Colorado Craft-Beer Groups Have Tentative Agreement to Mend Their Differences

Hopefully, Colorado's craft brewers will be toasting reunification.EXPAND
Hopefully, Colorado's craft brewers will be toasting reunification.
Brandon Marshall

Four months after the Colorado Brewers Guild was ruptured by a dispute over leadership, membership and direction, the two sides have agreed, at leasts in principle, to reconcile their differences. But first, the CBG will need to get at least 51 percent of its 220 or so members to agree to the plan.

“We want to have a single voice. That is the foundation of what we are doing, and we are asking our members to get involved and help figure out the details as we go forward,” says Chris Wright, the founder of Pikes Peak brewing in Monument, who is serving as the Guild's board chairman. “We want to stop talking about the Guild and start talking about craft beer in Colorado.”

If the membership agrees, the twenty-year-old CBG and a breakaway group called Craft Beer Colorado would reunite, using the Guild’s name and the bylaws of the new organization.
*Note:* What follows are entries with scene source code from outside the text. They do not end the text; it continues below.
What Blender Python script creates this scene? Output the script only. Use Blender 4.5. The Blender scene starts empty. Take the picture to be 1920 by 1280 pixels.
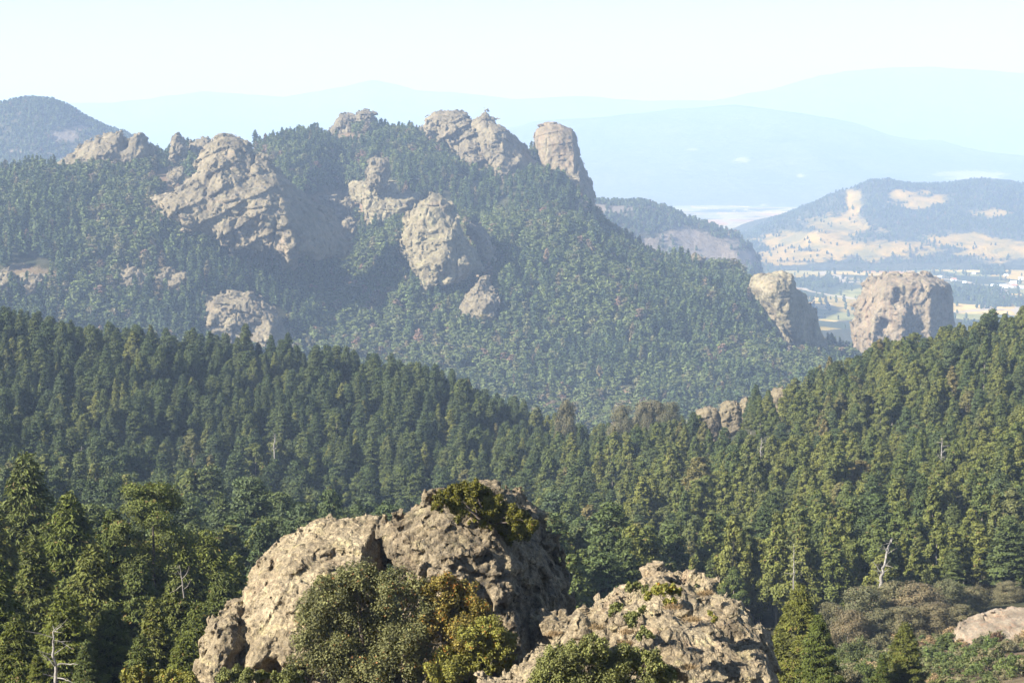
import bpy, math
import numpy as np
from math import radians, sin, cos, tan, pi

rng = np.random.default_rng(11)
S = bpy.context.scene
COL = S.collection

# ------------------------------------------------------------------ camera, sky, sun, exposure
FPX = 960.0 / tan(radians(15.0))          # focal length in pixels of the 1920 wide photograph
TH = math.atan(380.0 / FPX)               # downward pitch
CT, ST = cos(TH), sin(TH)

cam_d = bpy.data.cameras.new("camera")
cam_d.sensor_fit = 'HORIZONTAL'
cam_d.angle = radians(30.0)
cam_d.clip_start = 0.5
cam_d.clip_end = 60000.0
cam = bpy.data.objects.new("camera", cam_d)
cam.rotation_euler = (pi / 2 - TH, 0, 0)
COL.objects.link(cam)
S.camera = cam

SUN = np.array([-0.76, -0.39, 0.53]); SUN /= np.linalg.norm(SUN)
world = bpy.data.worlds.new("World")
S.world = world
world.use_nodes = True
wn, wl = world.node_tree.nodes, world.node_tree.links
wn.clear()
sky = wn.new("ShaderNodeTexSky")
sky.sky_type = 'NISHITA'
sky.sun_disc = False
sky.sun_elevation = math.asin(SUN[2])
sky.sun_rotation = math.atan2(SUN[0], SUN[1])
sky.altitude = 2500
sky.air_density = 1.0
sky.dust_density = 1.0
sky.ozone_density = 1.5
bg = wn.new("ShaderNodeBackground"); bg.inputs[1].default_value = 0.05
wo = wn.new("ShaderNodeOutputWorld")
wl.new(sky.outputs[0], bg.inputs[0]); wl.new(bg.outputs[0], wo.inputs[0])

sun_d = bpy.data.lights.new("sun", 'SUN')
sun_d.energy = 5.0
sun_d.angle = radians(0.5)
sun_d.color = (1.0, 0.93, 0.82)
sun = bpy.data.objects.new("sun", sun_d)
import mathutils
sun.rotation_euler = mathutils.Vector(SUN.tolist()).to_track_quat('Z', 'Y').to_euler()
COL.objects.link(sun)

S.view_settings.view_transform = 'Standard'
S.view_settings.look = 'None'
S.view_settings.gamma = 1.0
S.view_settings.use_curve_mapping = False
S.view_settings.exposure = 1.92
S.cycles.use_denoising = True
S.cycles.max_bounces = 6
S.cycles.diffuse_bounces = 2
S.cycles.glossy_bounces = 1
S.cycles.transmission_bounces = 2
S.cycles.volume_bounces = 1
S.cycles.transparent_max_bounces = 8
S.cycles.use_adaptive_sampling = True
S.cycles.adaptive_threshold = 0.02

# ------------------------------------------------------------------ noise
_pr = np.random.default_rng(5)
PERM = np.tile(_pr.permutation(256), 2).astype(np.int32)
VAL = (_pr.random(256) * 2 - 1).astype(np.float32)
RND = _pr.random((256, 3)).astype(np.float32)

def vnoise(p):
    """value noise in -1..1, p (N,3)"""
    p = np.asarray(p, dtype=np.float32)
    i = np.floor(p).astype(np.int32)
    f = p - i
    w = f * f * f * (f * (f * 6 - 15) + 10)
    i &= 255
    x0, y0, z0 = i[:, 0], i[:, 1], i[:, 2]
    a0 = PERM[x0]; a1 = PERM[(x0 + 1) & 255]
    b00 = PERM[(a0 + y0) & 255]; b01 = PERM[(a0 + y0 + 1) & 255]
    b10 = PERM[(a1 + y0) & 255]; b11 = PERM[(a1 + y0 + 1) & 255]
    z1 = z0 + 1
    def g(b, z): return VAL[PERM[(b + z) & 255]]
    wx, wy, wz = w[:, 0], w[:, 1], w[:, 2]
    def mix(a, b, t): return a + (b - a) * t
    c0 = mix(mix(g(b00, z0), g(b10, z0), wx), mix(g(b01, z0), g(b11, z0), wx), wy)
    c1 = mix(mix(g(b00, z1), g(b10, z1), wx), mix(g(b01, z1), g(b11, z1), wx), wy)
    return mix(c0, c1, wz)

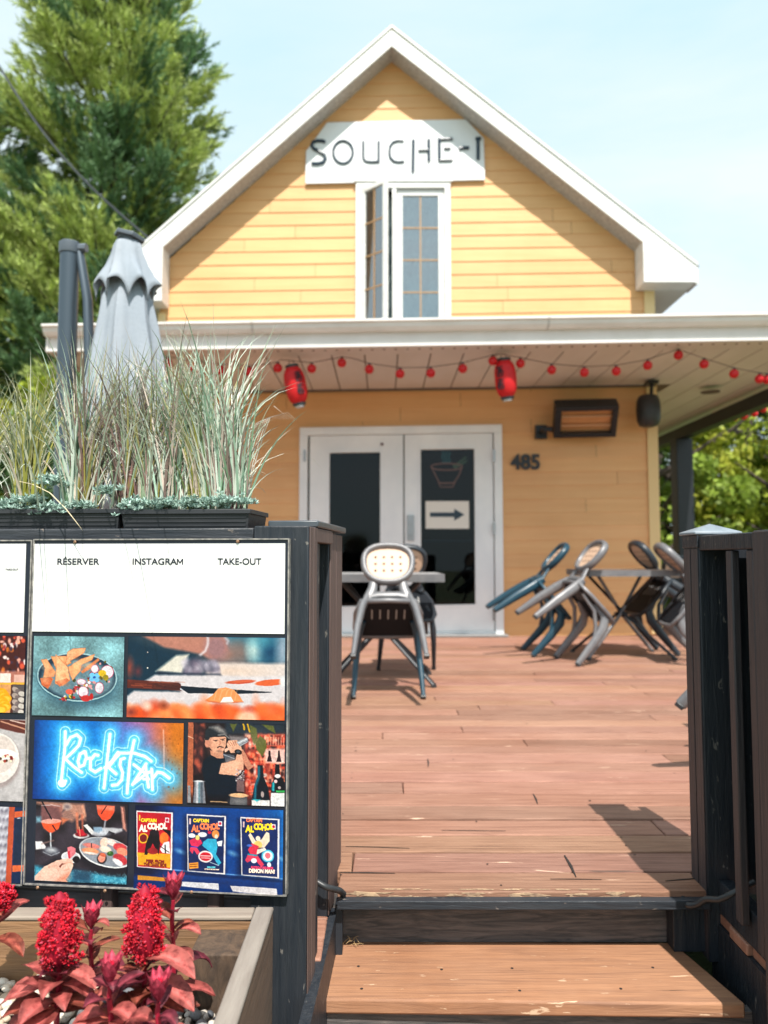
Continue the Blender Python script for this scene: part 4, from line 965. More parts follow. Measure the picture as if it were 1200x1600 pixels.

Craft Beer Colorado split off from the Guild in June for several reasons, including frustration with the leadership of longtime Guild director John Carlson and the continuing presence of Breckenridge Brewery in the group. Its fourteen members include New Belgium Brewing, Left Hand Brewing, Odell Brewing and Oskar Blues.

The new organization will not have “a spot” for Carlson, Wright says. Carlson stepped down temporarily in August to let the process play out; he has since left the Guild for good.

Nor will the new organization have a place for Breckenridge Brewery, which was bought out by Anheuser-Busch InBev last December. Many craft brewers believe they are in a battle with AB InBev, which makes Budweiser, among other beers, so Breckenridge’s continuing presence in the organization caused concern. The new group’s bylaws will mirror those of the national Brewers Association so that large — more than six million barrels per year — corporate-owned breweries like Breckenridge can’t be members.

Other than that, the policy goals of the two organizations “are in lockstep,” says Laura Long, the former Guild lobbyist who now represents Craft Beer Colorado. “But the 2017 legislative session is looming. Hopefully we will be speaking with one voice by then.” The CBG has its work cut out for it as it tries to persuade members to ratify the union, she notes, but adds that she's looking forward to moving ahead in tandem.

Colorado's $1.7 billion craft-beer industry will face a number of challenges during the upcoming legislative session, including rules for the slow roll-out of SB 197, which will allow beer sales in grocery stores.

If the agreement goes through, the new organization would likely have eleven boardmembers, five from each group and one appointed in a different way. A new executive director would also be hired.

Some of the details were hammered out during a three-hour meeting that took place on Friday, October 7, before the second day of the Great American Beer Festival.

There's no timeline yet for the Guild vote, Wright says, but he hopes to get the process moving quickly.